The 6 billion dollar 39-month front-loaded International Monetary Fund (IMF) programme has achieved stabilisation defined narrowly as reducing the current account deficit and strengthening of foreign exchange reserves though it has failed to achieve other associated components of stabilisation notably a healthy growth rate (projected at an extremely unhealthy 2.4 percent in the current year) and minimal price changes (the rate for January 2020 as high as 14.6 percent with food inflation well above 20 percent).
And within the context of achieving stabilisation as defined narrowly by the economic team leaders - Dr Hafeez Sheikh and Dr Reza Baqir - there are three extremely disturbing elements that have surfaced since 12 May 2019 when IMF "prior" conditionalities to the loan approved in July 2019 came into effect. Firstly, market-based exchange rate was implemented with SBP's decision not to provide an indicative level to banks' treasuries within which the dollar-rupee parity would be free to fluctuate; however, what was ignored at the time and continues to be ignored to this day is data uploaded on State Bank of Pakistan's (SBP's) website which notes that the rupee had been undervalued since December 2018 and that in March 2019 it was undervalued to the tune of just under 3 percent.
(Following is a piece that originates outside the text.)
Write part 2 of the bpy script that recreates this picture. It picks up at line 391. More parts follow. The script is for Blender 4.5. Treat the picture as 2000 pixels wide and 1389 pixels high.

The resulting depreciation accounts for a massive rise in debt servicing as each rupee loss in terms of the dollar adds 100 billion rupees to the government debt (which given that the IMF's structural benchmark is 0.6 percent primary deficit conveniently excludes interest payments), a massive decline in imports thereby contracting customs collections as well as reducing imports of raw materials and semi-finished products though exports rose marginally in dollar terms.
Secondly, the 13.25 percent discount rate continues to stifle economic activity (since July 2019) though the Governor SBP recently announced a further 200 billion rupee credit injection into exporters at 5 to 6 percent as long-term finance facility and export refinance scheme - a decision that would reduce SBP profits thereby putting pressure on the fiscal deficit given that during the first quarter, an unprecedented rise in SBP profits went half way in lowering the budget deficit. Additionally, the high discount rate has attracted foreign portfolio investment in government securities which are even worse than the then finance minister Ishaq Dar's policy to incur debt equity (sukuk/eurobonds) as the return is more than 6 percent higher while the amortization period is a lot less than the five- and 10-year maturity set by Dar.
And finally, the IMF agreed to raising total budgeted current expenditure by 33 percent under current expenditure with Ehsaas programme parked under current expenditure (more specifically under grants to others) envisaging a 190 billion rupees allocation. It is relevant to note that this is 70 billion rupees more than what was realised last year for Benazir Income Support Programme which has been subsumed in Ehsaas programme). If this additional amount is taken away from the current expenditure, the actual rise is 31 percent. Development expenditure was budgeted to rise by 40 percent. And the first quarter review's projection of a budget deficit as per IMF was 7.6 percent. In effect, this deficit needs to be contained on an emergent basis as this is also exacerbating to inflationary pressures.
The IMF's insistence on upfront conditions was based on our history of not implementing structural reforms, including governance reforms particularly in the poorly performing power/gas and tax sectors, which are, without doubt, imperative. However, a look at the achievements of the incumbent government reveals that these reforms remain pending and that the poorly performing sectors are engaged in meeting IMF conditionalities through following the examples set by their predecessors notably passing on the buck to hapless consumers - households seriously compromising their capacity to withstand the price hike as well as the industrial sector which accounts for contracting output with a consequent impact on unemployment levels.
The conclusion is something has to give or else the present government would either have to abandon the IMF programme in the face of mounting public resistance/opposition or else fall as the carefully crafted majority in parliament may unravel due to this pressure. In other words, it is critical for the visiting Fund staff and the Pakistani team leaders to revisit/tweak some of the policies currently in place or else the major objective of the Fund programme would be lost yet again.